◆ Task goal
Only the lines from the start of the data through the one containing "pn = q.build('lit_panel', m_scr, parent)" belong in your answer; return them exactly.

┌─ Collected data

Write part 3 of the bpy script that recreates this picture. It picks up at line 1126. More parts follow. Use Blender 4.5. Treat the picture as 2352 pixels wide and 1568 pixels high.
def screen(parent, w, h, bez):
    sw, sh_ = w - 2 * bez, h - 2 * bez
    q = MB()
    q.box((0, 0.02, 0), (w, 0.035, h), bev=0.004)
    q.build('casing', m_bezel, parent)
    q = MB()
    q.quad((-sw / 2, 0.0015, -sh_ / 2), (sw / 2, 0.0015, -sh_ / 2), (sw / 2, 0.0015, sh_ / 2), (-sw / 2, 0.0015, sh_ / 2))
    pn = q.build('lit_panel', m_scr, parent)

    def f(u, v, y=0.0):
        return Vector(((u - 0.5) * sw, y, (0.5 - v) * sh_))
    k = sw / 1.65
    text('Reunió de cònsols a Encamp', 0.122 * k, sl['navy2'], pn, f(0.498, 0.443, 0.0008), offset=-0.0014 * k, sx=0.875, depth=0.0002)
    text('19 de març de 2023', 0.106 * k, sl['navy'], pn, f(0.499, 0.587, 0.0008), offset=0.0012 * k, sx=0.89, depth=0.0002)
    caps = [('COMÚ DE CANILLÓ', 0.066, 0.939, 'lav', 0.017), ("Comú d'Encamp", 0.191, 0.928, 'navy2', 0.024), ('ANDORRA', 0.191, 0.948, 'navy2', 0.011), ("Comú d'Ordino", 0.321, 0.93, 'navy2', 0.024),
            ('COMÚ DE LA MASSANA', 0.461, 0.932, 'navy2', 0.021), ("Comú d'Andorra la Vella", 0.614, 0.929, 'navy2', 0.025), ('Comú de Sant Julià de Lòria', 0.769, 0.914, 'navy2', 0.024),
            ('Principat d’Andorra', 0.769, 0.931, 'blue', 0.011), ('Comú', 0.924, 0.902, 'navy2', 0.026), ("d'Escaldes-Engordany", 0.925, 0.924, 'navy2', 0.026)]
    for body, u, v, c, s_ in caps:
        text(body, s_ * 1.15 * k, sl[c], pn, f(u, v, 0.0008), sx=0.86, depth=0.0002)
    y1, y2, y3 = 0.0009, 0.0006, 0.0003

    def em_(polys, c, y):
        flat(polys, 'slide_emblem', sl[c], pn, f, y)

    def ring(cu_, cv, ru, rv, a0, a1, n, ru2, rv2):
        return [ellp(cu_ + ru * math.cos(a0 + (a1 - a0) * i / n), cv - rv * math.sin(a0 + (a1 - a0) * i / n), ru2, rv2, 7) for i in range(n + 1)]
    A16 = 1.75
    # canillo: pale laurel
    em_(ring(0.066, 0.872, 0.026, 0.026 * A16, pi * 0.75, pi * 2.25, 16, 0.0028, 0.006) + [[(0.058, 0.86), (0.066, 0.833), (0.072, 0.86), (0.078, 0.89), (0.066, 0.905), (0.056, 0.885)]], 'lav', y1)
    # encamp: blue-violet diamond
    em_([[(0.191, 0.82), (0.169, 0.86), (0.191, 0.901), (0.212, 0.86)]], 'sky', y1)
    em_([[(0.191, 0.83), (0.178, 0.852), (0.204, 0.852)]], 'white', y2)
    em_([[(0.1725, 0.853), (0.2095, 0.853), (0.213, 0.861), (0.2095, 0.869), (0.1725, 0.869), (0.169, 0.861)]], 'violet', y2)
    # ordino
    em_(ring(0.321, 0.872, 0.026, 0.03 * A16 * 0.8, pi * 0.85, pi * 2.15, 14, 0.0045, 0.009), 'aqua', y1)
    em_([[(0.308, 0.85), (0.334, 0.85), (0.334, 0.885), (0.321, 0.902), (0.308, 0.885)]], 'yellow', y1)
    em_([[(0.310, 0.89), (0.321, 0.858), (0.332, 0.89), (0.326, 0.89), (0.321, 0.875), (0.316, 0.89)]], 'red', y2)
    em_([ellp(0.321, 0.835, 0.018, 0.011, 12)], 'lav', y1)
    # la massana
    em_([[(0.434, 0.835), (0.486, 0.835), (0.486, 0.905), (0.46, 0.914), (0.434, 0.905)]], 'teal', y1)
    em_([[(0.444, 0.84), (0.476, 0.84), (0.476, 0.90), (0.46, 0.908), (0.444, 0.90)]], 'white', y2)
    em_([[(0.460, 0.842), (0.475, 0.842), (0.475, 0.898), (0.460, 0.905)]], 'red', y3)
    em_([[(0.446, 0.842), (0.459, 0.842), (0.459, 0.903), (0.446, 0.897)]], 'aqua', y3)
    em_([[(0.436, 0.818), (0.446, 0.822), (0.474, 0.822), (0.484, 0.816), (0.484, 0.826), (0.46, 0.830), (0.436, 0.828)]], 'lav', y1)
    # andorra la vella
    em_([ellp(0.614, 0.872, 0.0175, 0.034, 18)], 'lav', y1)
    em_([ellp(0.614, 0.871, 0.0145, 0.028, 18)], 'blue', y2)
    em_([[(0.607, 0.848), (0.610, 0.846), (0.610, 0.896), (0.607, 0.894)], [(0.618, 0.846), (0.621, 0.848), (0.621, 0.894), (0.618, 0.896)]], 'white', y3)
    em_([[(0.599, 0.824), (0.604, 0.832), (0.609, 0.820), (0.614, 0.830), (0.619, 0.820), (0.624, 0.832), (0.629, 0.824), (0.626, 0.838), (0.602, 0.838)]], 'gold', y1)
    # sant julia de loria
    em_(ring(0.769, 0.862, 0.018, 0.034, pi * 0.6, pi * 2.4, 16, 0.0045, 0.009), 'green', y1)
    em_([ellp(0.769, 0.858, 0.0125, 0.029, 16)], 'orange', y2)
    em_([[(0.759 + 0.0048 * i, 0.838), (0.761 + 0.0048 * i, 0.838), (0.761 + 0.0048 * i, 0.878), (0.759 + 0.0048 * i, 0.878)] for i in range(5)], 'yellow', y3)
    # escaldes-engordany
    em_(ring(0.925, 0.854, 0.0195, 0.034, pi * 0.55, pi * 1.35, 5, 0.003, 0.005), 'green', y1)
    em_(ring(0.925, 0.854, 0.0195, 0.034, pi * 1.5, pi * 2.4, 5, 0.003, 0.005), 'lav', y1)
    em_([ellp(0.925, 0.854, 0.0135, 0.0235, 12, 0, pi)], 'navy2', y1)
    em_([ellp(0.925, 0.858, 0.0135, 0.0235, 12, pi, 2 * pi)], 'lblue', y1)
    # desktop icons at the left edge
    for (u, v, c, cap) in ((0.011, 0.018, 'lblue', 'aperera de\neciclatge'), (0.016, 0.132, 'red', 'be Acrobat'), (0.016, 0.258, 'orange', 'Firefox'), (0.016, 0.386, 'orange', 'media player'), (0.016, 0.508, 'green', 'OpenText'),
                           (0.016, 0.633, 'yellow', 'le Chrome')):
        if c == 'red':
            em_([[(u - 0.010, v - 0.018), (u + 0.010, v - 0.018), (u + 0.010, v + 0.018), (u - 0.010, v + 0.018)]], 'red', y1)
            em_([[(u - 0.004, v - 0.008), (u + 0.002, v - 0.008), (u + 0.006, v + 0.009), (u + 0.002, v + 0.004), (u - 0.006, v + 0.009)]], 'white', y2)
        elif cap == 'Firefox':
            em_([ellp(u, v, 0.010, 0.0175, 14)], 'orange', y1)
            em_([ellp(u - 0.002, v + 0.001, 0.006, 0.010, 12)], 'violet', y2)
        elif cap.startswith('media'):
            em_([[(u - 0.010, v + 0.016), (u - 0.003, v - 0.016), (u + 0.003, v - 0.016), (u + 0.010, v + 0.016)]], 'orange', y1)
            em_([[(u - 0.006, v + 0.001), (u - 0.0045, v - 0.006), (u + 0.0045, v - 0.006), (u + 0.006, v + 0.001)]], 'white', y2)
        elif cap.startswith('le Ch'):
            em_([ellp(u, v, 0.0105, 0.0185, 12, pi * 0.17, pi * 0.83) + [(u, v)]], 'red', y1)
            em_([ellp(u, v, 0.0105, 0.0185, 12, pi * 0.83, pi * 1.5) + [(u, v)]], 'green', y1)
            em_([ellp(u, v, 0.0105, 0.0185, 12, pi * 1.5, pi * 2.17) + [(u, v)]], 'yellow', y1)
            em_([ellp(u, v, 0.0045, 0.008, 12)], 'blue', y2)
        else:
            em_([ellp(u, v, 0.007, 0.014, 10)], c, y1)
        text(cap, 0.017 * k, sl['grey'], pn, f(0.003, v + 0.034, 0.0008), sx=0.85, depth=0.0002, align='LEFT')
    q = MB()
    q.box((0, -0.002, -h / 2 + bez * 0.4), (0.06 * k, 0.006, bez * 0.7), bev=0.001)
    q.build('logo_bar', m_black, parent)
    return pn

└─

◆ Problem solution
Write part 3 of the bpy script that recreates this picture. It picks up at line 1126. More parts follow. Use Blender 4.5. Treat the picture as 2352 pixels wide and 1568 pixels high.
def screen(parent, w, h, bez):
    sw, sh_ = w - 2 * bez, h - 2 * bez
    q = MB()
    q.box((0, 0.02, 0), (w, 0.035, h), bev=0.004)
    q.build('casing', m_bezel, parent)
    q = MB()
    q.quad((-sw / 2, 0.0015, -sh_ / 2), (sw / 2, 0.0015, -sh_ / 2), (sw / 2, 0.0015, sh_ / 2), (-sw / 2, 0.0015, sh_ / 2))
    pn = q.build('lit_panel', m_scr, parent)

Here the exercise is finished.